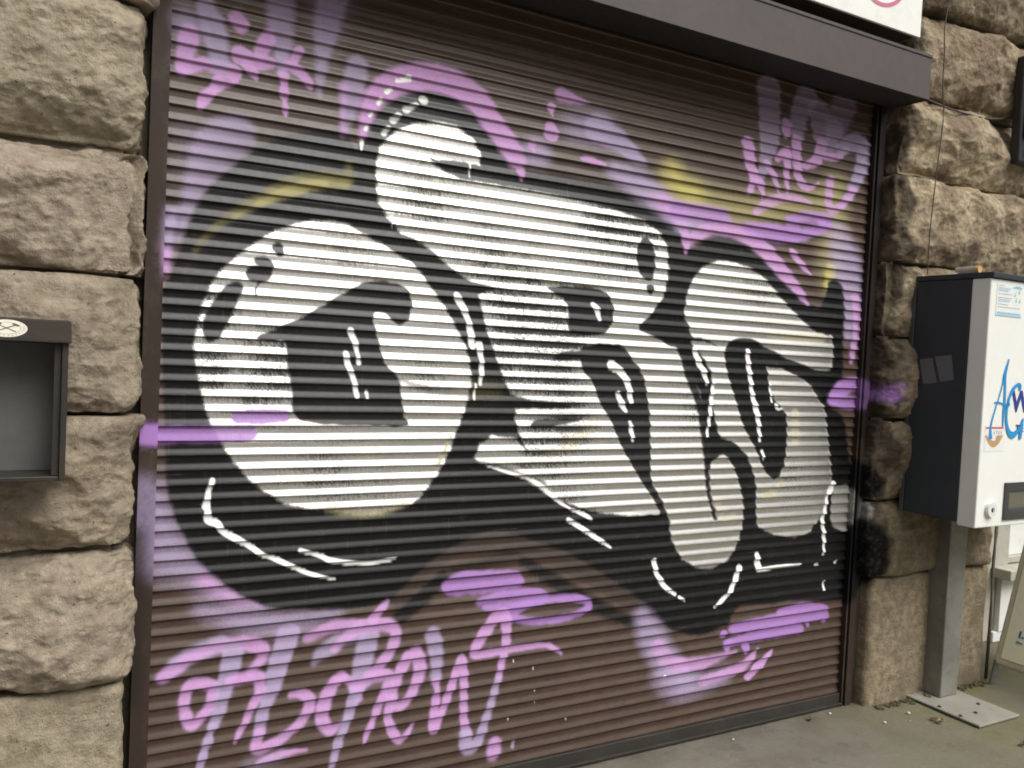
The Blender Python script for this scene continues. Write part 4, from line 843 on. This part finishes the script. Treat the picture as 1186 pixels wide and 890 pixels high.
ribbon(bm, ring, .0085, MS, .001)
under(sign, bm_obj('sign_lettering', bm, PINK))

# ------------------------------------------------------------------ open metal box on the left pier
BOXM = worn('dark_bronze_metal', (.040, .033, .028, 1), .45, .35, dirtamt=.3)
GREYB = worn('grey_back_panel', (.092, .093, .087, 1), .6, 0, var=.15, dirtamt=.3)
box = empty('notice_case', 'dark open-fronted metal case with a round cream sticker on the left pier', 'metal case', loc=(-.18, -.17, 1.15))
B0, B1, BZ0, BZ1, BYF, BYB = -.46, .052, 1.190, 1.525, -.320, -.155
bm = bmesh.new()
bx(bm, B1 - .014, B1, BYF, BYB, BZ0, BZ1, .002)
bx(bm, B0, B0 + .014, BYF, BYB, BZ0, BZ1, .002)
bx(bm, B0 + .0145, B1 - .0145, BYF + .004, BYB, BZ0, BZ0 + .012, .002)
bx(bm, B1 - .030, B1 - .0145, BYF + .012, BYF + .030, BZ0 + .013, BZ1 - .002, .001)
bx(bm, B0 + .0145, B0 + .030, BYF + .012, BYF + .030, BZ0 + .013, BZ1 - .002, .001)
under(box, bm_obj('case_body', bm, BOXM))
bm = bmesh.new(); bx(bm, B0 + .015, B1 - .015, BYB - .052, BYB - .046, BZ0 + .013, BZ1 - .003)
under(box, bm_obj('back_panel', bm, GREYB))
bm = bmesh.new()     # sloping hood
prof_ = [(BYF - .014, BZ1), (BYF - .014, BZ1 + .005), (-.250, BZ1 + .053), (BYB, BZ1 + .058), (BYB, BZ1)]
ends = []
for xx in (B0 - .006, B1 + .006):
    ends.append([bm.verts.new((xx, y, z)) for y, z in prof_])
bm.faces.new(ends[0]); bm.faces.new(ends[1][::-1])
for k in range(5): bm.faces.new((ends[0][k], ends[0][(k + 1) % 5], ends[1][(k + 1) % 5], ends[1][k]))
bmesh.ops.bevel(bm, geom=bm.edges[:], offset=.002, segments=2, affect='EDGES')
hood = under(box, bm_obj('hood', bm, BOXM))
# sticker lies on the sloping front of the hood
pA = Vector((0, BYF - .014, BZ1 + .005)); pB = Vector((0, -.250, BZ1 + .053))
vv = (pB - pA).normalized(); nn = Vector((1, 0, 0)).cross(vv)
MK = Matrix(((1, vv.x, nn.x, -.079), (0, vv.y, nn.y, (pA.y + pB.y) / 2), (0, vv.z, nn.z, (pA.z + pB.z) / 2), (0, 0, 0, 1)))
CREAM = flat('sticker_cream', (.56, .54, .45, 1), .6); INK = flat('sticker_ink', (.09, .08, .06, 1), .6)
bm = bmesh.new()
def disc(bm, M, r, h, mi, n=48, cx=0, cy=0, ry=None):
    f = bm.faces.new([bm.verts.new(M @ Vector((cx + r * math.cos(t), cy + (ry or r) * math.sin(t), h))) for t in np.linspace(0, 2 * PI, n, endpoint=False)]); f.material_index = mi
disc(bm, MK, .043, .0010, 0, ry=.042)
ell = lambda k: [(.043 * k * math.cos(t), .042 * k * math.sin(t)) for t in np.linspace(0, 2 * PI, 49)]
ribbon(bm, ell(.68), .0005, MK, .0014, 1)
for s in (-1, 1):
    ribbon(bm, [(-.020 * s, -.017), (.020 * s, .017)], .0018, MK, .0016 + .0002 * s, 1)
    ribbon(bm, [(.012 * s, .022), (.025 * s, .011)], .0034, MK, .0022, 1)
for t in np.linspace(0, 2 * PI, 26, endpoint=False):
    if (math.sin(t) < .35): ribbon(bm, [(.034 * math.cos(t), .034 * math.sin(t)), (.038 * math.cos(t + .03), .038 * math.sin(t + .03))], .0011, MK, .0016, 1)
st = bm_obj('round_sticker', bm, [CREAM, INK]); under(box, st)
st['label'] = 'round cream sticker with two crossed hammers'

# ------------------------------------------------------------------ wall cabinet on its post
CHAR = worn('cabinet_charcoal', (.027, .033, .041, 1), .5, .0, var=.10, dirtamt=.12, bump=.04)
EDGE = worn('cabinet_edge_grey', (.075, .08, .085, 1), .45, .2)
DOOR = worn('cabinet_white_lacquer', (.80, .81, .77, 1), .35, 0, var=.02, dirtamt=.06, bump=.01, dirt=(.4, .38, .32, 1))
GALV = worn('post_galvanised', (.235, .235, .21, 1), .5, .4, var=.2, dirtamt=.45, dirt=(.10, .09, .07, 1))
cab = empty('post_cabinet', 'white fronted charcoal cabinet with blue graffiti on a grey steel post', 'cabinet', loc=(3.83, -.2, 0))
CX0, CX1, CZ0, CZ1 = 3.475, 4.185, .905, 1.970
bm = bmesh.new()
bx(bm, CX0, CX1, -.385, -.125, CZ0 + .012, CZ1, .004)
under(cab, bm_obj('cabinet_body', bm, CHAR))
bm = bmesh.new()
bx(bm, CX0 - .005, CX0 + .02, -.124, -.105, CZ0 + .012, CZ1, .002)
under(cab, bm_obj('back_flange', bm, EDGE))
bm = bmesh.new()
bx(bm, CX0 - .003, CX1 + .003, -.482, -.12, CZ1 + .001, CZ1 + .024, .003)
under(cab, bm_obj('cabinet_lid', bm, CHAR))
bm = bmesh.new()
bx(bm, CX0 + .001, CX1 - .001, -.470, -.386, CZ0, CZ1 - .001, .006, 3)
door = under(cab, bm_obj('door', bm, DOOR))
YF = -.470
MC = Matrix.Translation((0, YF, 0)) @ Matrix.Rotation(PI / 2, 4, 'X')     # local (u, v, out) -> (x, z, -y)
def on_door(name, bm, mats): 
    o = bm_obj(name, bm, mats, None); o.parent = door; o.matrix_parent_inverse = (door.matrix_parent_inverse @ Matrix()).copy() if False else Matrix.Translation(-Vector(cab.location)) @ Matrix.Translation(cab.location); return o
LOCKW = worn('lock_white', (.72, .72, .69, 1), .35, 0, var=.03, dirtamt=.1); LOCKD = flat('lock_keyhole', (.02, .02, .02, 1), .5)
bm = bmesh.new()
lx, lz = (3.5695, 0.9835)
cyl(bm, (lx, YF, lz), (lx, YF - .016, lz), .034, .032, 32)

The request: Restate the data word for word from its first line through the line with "under(sign, bm_obj('sign_lettering', bm, PINK))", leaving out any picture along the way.

Solution for this problem:
The Blender Python script for this scene continues. Write part 4, from line 843 on. This part finishes the script. Treat the picture as 1186 pixels wide and 890 pixels high.
ribbon(bm, ring, .0085, MS, .001)
under(sign, bm_obj('sign_lettering', bm, PINK))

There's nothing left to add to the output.